The heathland geest escarpment that defines this landscape formed in the Elbe glacial valley during the last Ice Age, some 15,000 years ago.

In the late 18th and early 19th century, when the geest escarpment in this area was steep and sparsely vegetated, the name “Wittenbergen” described the treeless, sandy “white mountains”, which only after being afforested by Johan Cesar IV. Godeffroy evolved into a line of hills covered in mixed woodland. The forest and hunting grounds situated between Blankenese and Wittenbergen were named “Falkenstein” after the falcon, the heraldic symbol of the Godeffroy family. After Godeffroy’s death in 1887, the 100 hectares of land on Falkenstein were sold. From 1900 onwards, the first villas with views over the Elbe were built in this wooded parkland setting that defines the character of Falkenstein today.

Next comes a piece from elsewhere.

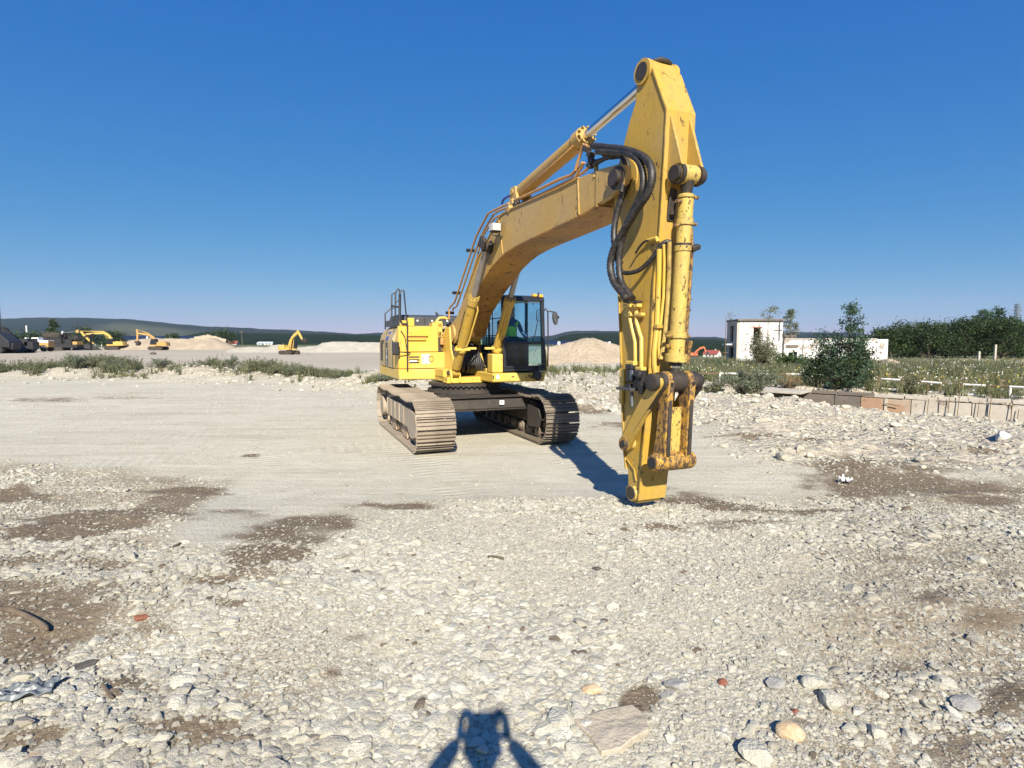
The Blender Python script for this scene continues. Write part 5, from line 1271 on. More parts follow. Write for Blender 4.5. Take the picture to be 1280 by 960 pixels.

In the 1920s, the various parks located on the Elbe slopes were safeguarded from parcellation by Altona’s senator for housing, Gustav Oelsner (1879–1956), and Hamburg’s Lord Mayor, Max Brauer (1887–1973). The various plots of land were bought up by the city and merged into a single public Elbe park comprising historic gardens and a path, the “Elbhöhenweg”, that runs uninterruptedly along the upper slopes of the Elbe shore. The “Hohes Elbufer”, the high Elbe shore, is a unique stretch of cultural landscape in Europe.

With his 1955 purchase of the legendary lodge built by Karl Schneider standing at the top of the Falkenstein Elbe slope, the publisher Axel C. Springer acquired park grounds that he later called the “Sven-Simon-Park”, in memory of his son who died in 1980. Springer let the building fall into disrepair, ultimately bequeathing it in this condition to the city. In 1985, Elke Dröscher took charge of the decaying property and bore the costs of the building’s extensive restoration and maintenance. In 1986, the complex was finally scheduled as a historic landmark and the Puppenmuseum Falkenstein was inaugurated.